Survey validation. To the question of whether it is reliably true that poverty and hunger increased in the first quarter of 2012, my general answer is that the surveys should not be judged on the basis of selective findings.

In the first place, if a survey is trustworthy when the trend is good, then it is equally trustworthy when the trend is bad. Those who cheered (or doubted) in times when the SWS poverty and hunger figures improved have no basis to doubt (or cheer) now that they worsened in March 2012.

Secondly, the Social Weather Surveys are not on single topics. They also include many other matters, such as the performance of government officials and public opinion on contemporary issues like the Corona impeachment trial. In any one survey round, the same respondents answer all the questions on the various topics.

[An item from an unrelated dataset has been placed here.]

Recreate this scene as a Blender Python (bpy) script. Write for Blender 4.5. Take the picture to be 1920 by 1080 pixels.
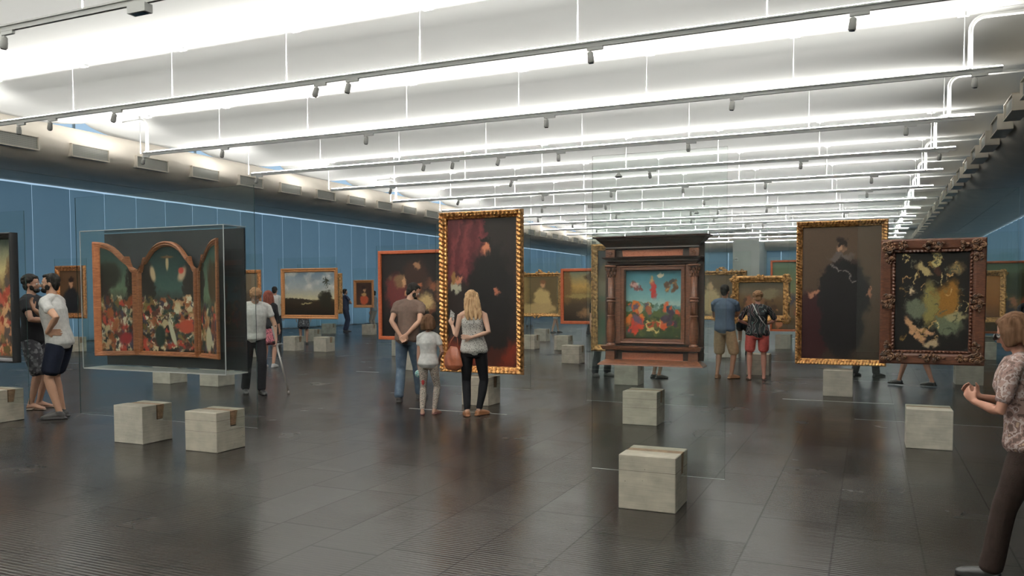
import bpy, bmesh, math, random
import numpy as np
from mathutils import Vector, Matrix
random.seed(7)
rng = np.random.RandomState(11)
PI = math.pi
SC = bpy.context.scene
COL = SC.collection
for o in list(bpy.data.objects): bpy.data.objects.remove(o)

# ------------------------------------------------------------------ camera
EYE = 1.573
RIGHT = Vector((0.91384, 0.40606, -0.00275)); UP = Vector((-0.01579, 0.04231, 0.99898)).normalized()
CAM_F, CAM_CY = 1513.09, 619.77
yaw, pit, rol = math.radians(23.9569), math.radians(-2.5931), math.radians(-0.1574)
fw = Vector((-math.sin(yaw)*math.cos(pit), math.cos(yaw)*math.cos(pit), math.sin(pit)))
r0 = Vector((math.cos(yaw), math.sin(yaw), 0)); u0 = r0.cross(fw)
RIGHT = r0*math.cos(rol) + u0*math.sin(rol); UP = -r0*math.sin(rol) + u0*math.cos(rol)
cam = bpy.data.cameras.new('camera'); co = bpy.data.objects.new('camera', cam); COL.objects.link(co)
m = Matrix.Identity(4)
for i in range(3):
    m[i][0] = RIGHT[i]; m[i][1] = UP[i]; m[i][2] = -fw[i]
m[2][3] = EYE
co.matrix_world = m
cam.sensor_width = 36; cam.lens = CAM_F/1920*36; cam.shift_y = (CAM_CY-540)/1920
cam.clip_end = 300
SC.camera = co
def ray(px, py): return RIGHT*((px-960)/CAM_F) - UP*((py-CAM_CY)/CAM_F) + fw
def at_y(px, py, Y):
    d = ray(px, py); t = Y/d.y; return Vector((d.x*t, Y, EYE+d.z*t))
def at_z(px, py, Z=0):
    d = ray(px, py); t = (Z-EYE)/d.z; return Vector((d.x*t, d.y*t, Z))

# ------------------------------------------------------------------ world, exposure
w = bpy.data.worlds.new('world'); SC.world = w; w.use_nodes = True
bg = w.node_tree.nodes['Background']; bg.inputs[0].default_value = (0.44, 0.64, 0.84, 1); bg.inputs[1].default_value = 2.3
SC.view_settings.view_transform = 'Standard'; SC.view_settings.look = 'None'
SC.view_settings.exposure = 0.0; SC.view_settings.gamma = 1
SC.cycles.use_denoising = True
SC.cycles.transparent_max_bounces = 24
SC.cycles.max_bounces = 8; SC.cycles.diffuse_bounces = 5; SC.cycles.glossy_bounces = 3
SC.cycles.sample_clamp_indirect = 6
SC.cycles.caustics_reflective = False; SC.cycles.caustics_refractive = False

# ------------------------------------------------------------------ room measures
CX = -9.05                    # middle of the hall
XL, XR = -24.6, 6.5
Y0, Y1 = -5.0, 71.9
HC = 6.88                     # ceiling crease height
PITCH = 4.5
CREASES = [8.7+PITCH*k for k in range(-3, 15)]
TRACK_Z = 5.68
TRACKS = [8.39+PITCH*k for k in range(0, 14)]
TX0, TX1 = -19.5, 2.15

def area_light(name, loc, direction, sx, sy, power, col=(1, 1, 1), spread=180):
    l = bpy.data.lights.new(name, 'AREA'); l.shape = 'RECTANGLE'; l.size = sx; l.size_y = sy
    l.energy = power; l.color = col; l.spread = math.radians(spread)
    o = bpy.data.objects.new(name, l); COL.objects.link(o); o.location = loc
    o.rotation_euler = Vector(direction).to_track_quat('-Z', 'Y').to_euler()
    return o
WARM = (1.0, 0.975, 0.93)
UPLIGHT = 2050
for ty in TRACKS:      # linear lamps lying on top of the tracks throw their light up on the ceiling
    area_light('strip_lamp_and_fill', (CX, ty, TRACK_Z+0.040), (0, 0, 1), 22.4, 0.006, UPLIGHT, WARM)
    area_light('strip_lamp_and_fill', (CX, ty+0.034, TRACK_Z+0.040), (0, 0, 1), 22.4, 0.006, UPLIGHT*0.10, WARM)  # weaker second strip, added as fill for the grey side of each crease
for ty in (Y0+0.9, 3.89):
    area_light('strip_lamp_and_fill', (CX, ty, TRACK_Z+0.062), (0, -0.02, 1), 22.4, 0.018, UPLIGHT*1.4, WARM)
def spot_light(loc, target, power, size=38, col=(1.0, 0.86, 0.68)):
    l = bpy.data.lights.new('spot_beam', 'SPOT'); l.energy = power; l.spot_size = math.radians(size); l.spot_blend = 0.6
    l.shadow_soft_size = 0.04; l.color = col
    o = bpy.data.objects.new('spot_beam', l); COL.objects.link(o); o.location = loc
    o.rotation_euler = (Vector(target)-Vector(loc)).to_track_quat('-Z', 'Y').to_euler()
    return o
# ------------------------------------------------------------------ materials
def new_mat(name):
    m = bpy.data.materials.new(name); m.use_nodes = True
    return m, m.node_tree.nodes, m.node_tree.links, m.node_tree.nodes['Principled BSDF']
_cache = {}
def pm(name, col, rough=0.6, metal=0.0, noise=0.0, nscale=20, bump=0.0, bscale=60, spec=0.5, sheen=0):
    if name in _cache: return _cache[name]
    m, N, L, b = new_mat(name)
    b.inputs['Base Color'].default_value = (*col, 1); b.inputs['Roughness'].default_value = rough
    b.inputs['Metallic'].default_value = metal; b.inputs['Specular IOR Level'].default_value = spec
    tc = N.new('ShaderNodeTexCoord')
    if noise:
        n = N.new('ShaderNodeTexNoise'); n.inputs['Scale'].default_value = nscale; n.inputs['Detail'].default_value = 5
        L.new(tc.outputs['Object'], n.inputs['Vector'])
        r = N.new('ShaderNodeValToRGB'); L.new(n.outputs['Fac'], r.inputs['Fac'])
        r.color_ramp.elements[0].position = 0.3; r.color_ramp.elements[1].position = 0.7
        r.color_ramp.elements[0].color = (*[c*(1-noise) for c in col], 1)
        r.color_ramp.elements[1].color = (*[min(1, c*(1+noise)) for c in col], 1)
        L.new(r.outputs['Color'], b.inputs['Base Color'])
    if bump:
        n = N.new('ShaderNodeTexNoise'); n.inputs['Scale'].default_value = bscale; n.inputs['Detail'].default_value = 4
        L.new(tc.outputs['Object'], n.inputs['Vector'])
        bp = N.new('ShaderNodeBump'); bp.inputs['Strength'].default_value = bump; bp.inputs['Distance'].default_value = 0.01
        L.new(n.outputs['Fac'], bp.inputs['Height']); L.new(bp.outputs['Normal'], b.inputs['Normal'])
    _cache[name] = m
    return m

def mth(N, L, op, a, b=None):
    n = N.new('ShaderNodeMath'); n.operation = op
    for i, v in enumerate((a, b)):
        if v is None: continue
        if isinstance(v, (int, float)): n.inputs[i].default_value = v
        else: L.new(v, n.inputs[i])
    return n.outputs[0]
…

We presume they are decent Filipinos, truthful on all topics, and not only on selected ones.

Observers who cheered (or doubted) the SWS popularity ratings of President Aquino and Chief Justice Renato Corona in March 2012 have no basis to doubt (or cheer) the SWS findings on poverty and hunger in the same survey.

Aside from examining its survey methodology, which is open for all to see, the ideal way to evaluate the SWS quarterly changes in poverty and hunger is by comparison with findings of independent surveys.

Unfortunately, aside from the Social Weather Surveys, there is, as yet, no other ongoing statistical system for directly measuring poverty and hunger in the Philippines as a whole, on a quarterly basis. Other institutions, government and private, are most welcome to validate the SWS measurement system, either occasionally (as was done in a 2007 survey by the Bureau of Agricultural Statistics) or regularly.

The frequency of an existing statistical indicator, and the manner of measuring it, must be strictly maintained. “The way to measure change is not to change the measure,” goes a mantra of the International Social Survey Program.

I have long been urging the government to establish its own quarterly series of nationwide surveys on poverty and hunger. It may use the SWS questionnaire items and/or any other items it prefers, as long as it applies the same items consistently over time. The financial cost will be minimal if the government uses either the quarterly Labor Force Survey or the quarterly Consumer Expectations Survey (of the Bangko Sentral) as a survey vehicle.

Quarterly analysis. Surveys determine only what is happening each quarter to economic deprivation. This is preliminary to, and separate from, explaining why it is happening. The ideal way to discover the answers is by devising a quarterly econometric model with poverty and hunger as explained variables, and looking for explanatory factors with the best statistical fit over time.

Candidate explanatory factors include the quarterly cost of living, food availability, employment, underemployment, wages and other indicators of poor people’s income, the incidence of natural disasters, the peace and order situation, and so forth.  All research institutes interested in econometric model-building are most welcome to the SWS survey data series.

Surveys and econometric models do not directly help the poor or feed the hungry. Their function is to open the eyes of our governmental and social leaders, who do not suffer from deprivation themselves, to help them understand what is really happening, and induce them to work harder to find effective ways to deal with poverty and hunger.